The Giants took the series – their fourth straight – and remain five games back, on the very periphery of the wild-card picture, while improving to 43-49, having won eight of their past 10.

This was Beede at his best 12 days after his last start, having missed time away from the team following the death of his stepfather. He returned as sharp as he’s been this season, in which he seems to get better with every outing.

The Giants needed length, and Beede provided it, going 6 2/3 innings and letting up three runs on seven hits, no walks and seven strikeouts — tying a career high.

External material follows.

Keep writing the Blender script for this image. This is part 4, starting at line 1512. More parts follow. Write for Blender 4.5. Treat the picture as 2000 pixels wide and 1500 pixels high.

He slowed down late and allowed a seventh-inning run, but Derek Holland got Christian Yelich to fly out to escape the jam.

Beede has not walked a batter in his past 13 2/3 innings, a span in which he’s allowed four earned runs and shrank his ERA from 6.45 to 5.44. He featured his slider more and had a solid curveball that complemented his mid-90s fastball. Seventy-two of his 103 pitches went for strikes, 17 of those swinging.

His bat contributed, too, going 2-for-4 with a key RBI single in the seventh, faking a bunt before grounding a single up the middle to drive in Donovan Solano.

If the Giants do, as expected, deal some of their strength away by July 31, the continued development of their 2014 first-round pick will be a selling point for the August and September Giants.

It was fortunate for the Giants that Beede looked so good, because so much of the team is feeling so bad. The starting lineup didn’t feature Alex Dickerson (back) and Austin Slater (sick), but Slater was forced into action when Evan Longoria needed to exit with what the team termed as left foot discomfort. It isn’t great timing ahead of Monday’s doubleheader.

And for much of the game, the Giants lineup played like it was under the weather, until the seventh inning came, when they put six runs on the board. The Giants strung together four straight hits – including that single from Beede – against Corbin Burnes to score two. Matt Albers came on and was not sharp, a bases-loaded walk and three singles accounting for three more runs. Solano was the star of the inning, recording a double and single.

The middle infielder, a good find by Farhan Zaidi, is now 9-for-26 (.346) with four RBIs in July.

Before the outburst, the only traction the Giants gained was on a fifth-inning homer from Brandon Belt and a second-inning sacrifice fly from Solano.

The Giants’ bullpen bounced back nicely after Will Smith blew a save Friday and Sam Dyson collapsed Saturday, with Holland escaping Beede’s danger and Mark Melancon escaping Holland’s danger in the eighth.